PROBLEM STATEMENT> In the listing below, locate the lines that hold the string "script". Copy those lines.

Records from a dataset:
-.-.-

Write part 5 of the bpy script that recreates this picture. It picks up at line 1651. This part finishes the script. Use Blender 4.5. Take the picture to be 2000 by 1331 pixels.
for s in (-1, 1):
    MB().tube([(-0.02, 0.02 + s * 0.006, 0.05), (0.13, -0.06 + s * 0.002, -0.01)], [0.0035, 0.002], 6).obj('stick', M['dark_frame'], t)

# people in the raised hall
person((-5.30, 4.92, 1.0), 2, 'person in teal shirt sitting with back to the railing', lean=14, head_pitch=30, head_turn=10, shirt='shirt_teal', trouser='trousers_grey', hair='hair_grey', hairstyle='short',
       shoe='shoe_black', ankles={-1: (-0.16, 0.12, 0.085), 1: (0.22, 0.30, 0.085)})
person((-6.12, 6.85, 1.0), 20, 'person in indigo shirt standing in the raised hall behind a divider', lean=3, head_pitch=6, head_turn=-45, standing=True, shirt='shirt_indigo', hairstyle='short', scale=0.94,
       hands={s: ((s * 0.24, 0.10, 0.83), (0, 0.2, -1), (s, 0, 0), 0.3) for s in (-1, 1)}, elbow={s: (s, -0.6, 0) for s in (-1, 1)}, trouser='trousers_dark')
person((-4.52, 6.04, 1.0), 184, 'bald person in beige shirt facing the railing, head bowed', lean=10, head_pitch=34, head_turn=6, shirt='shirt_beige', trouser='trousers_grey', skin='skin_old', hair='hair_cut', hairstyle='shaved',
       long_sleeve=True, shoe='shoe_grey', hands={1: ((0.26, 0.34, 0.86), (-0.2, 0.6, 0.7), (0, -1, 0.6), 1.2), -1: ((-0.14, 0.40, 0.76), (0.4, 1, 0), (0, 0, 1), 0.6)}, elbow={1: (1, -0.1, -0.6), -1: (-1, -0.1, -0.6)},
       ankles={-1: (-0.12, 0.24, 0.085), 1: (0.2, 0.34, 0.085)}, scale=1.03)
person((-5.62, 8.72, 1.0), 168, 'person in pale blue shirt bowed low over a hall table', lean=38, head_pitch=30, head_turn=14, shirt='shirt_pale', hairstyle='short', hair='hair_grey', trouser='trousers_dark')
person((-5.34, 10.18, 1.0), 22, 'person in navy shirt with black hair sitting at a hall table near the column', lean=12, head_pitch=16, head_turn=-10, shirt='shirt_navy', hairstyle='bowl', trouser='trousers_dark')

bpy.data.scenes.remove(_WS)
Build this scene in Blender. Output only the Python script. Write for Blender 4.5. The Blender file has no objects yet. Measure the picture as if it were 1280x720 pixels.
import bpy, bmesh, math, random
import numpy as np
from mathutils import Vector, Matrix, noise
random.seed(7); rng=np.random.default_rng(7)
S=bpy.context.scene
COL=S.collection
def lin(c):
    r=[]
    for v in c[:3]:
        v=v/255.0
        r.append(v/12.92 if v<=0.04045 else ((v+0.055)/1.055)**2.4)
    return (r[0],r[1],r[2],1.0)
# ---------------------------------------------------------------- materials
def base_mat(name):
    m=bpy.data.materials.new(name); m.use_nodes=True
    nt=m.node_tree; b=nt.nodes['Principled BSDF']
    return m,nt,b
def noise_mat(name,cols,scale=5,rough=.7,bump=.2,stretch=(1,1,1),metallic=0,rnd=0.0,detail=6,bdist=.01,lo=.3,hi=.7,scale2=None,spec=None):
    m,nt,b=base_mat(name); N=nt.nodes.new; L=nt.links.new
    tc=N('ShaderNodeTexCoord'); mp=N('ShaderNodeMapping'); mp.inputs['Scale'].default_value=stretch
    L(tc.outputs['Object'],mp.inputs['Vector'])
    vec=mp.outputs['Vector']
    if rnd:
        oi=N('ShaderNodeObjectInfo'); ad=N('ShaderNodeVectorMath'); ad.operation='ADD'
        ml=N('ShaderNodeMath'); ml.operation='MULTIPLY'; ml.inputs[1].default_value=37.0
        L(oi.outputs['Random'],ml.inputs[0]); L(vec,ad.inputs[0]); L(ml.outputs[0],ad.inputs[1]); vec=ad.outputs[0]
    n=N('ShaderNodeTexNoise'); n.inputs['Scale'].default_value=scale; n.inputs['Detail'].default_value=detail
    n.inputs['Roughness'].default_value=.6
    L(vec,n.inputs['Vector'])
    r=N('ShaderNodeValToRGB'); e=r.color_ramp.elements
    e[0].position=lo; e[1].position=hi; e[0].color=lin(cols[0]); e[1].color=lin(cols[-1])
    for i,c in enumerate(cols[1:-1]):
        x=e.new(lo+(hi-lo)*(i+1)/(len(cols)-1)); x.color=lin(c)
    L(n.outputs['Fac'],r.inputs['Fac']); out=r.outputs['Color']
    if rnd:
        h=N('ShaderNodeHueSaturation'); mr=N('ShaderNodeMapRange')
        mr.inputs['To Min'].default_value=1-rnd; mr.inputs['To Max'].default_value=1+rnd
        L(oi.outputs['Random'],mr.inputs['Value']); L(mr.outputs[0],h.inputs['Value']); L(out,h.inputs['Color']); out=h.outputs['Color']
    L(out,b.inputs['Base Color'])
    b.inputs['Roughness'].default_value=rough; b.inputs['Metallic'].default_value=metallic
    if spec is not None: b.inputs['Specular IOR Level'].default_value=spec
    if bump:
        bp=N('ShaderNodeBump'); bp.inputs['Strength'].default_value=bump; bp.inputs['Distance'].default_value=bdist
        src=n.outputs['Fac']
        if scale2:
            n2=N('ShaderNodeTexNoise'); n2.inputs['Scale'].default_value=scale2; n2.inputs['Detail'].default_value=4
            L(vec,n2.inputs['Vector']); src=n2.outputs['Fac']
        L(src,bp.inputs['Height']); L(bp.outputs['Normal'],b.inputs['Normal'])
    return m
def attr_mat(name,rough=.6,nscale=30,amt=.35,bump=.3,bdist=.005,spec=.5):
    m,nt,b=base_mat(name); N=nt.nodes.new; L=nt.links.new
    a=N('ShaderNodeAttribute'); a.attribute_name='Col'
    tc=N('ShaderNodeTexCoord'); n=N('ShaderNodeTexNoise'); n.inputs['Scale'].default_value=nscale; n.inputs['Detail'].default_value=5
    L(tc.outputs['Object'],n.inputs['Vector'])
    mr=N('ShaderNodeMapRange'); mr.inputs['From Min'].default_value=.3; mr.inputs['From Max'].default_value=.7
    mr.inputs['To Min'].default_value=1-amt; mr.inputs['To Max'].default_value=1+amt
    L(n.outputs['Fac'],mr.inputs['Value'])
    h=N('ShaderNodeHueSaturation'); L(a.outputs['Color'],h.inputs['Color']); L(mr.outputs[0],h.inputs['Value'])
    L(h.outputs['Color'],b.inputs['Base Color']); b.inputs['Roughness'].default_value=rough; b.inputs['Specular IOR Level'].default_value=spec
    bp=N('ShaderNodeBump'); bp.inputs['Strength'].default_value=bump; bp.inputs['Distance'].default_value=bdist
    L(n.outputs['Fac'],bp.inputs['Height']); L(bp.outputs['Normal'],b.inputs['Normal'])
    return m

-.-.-

THE SOLUTION>
Write part 5 of the bpy script that recreates this picture. It picks up at line 1651. This part finishes the script. Use Blender 4.5. Take the picture to be 2000 by 1331 pixels.
Build this scene in Blender. Output only the Python script. Write for Blender 4.5. The Blender file has no objects yet. Measure the picture as if it were 1280x720 pixels.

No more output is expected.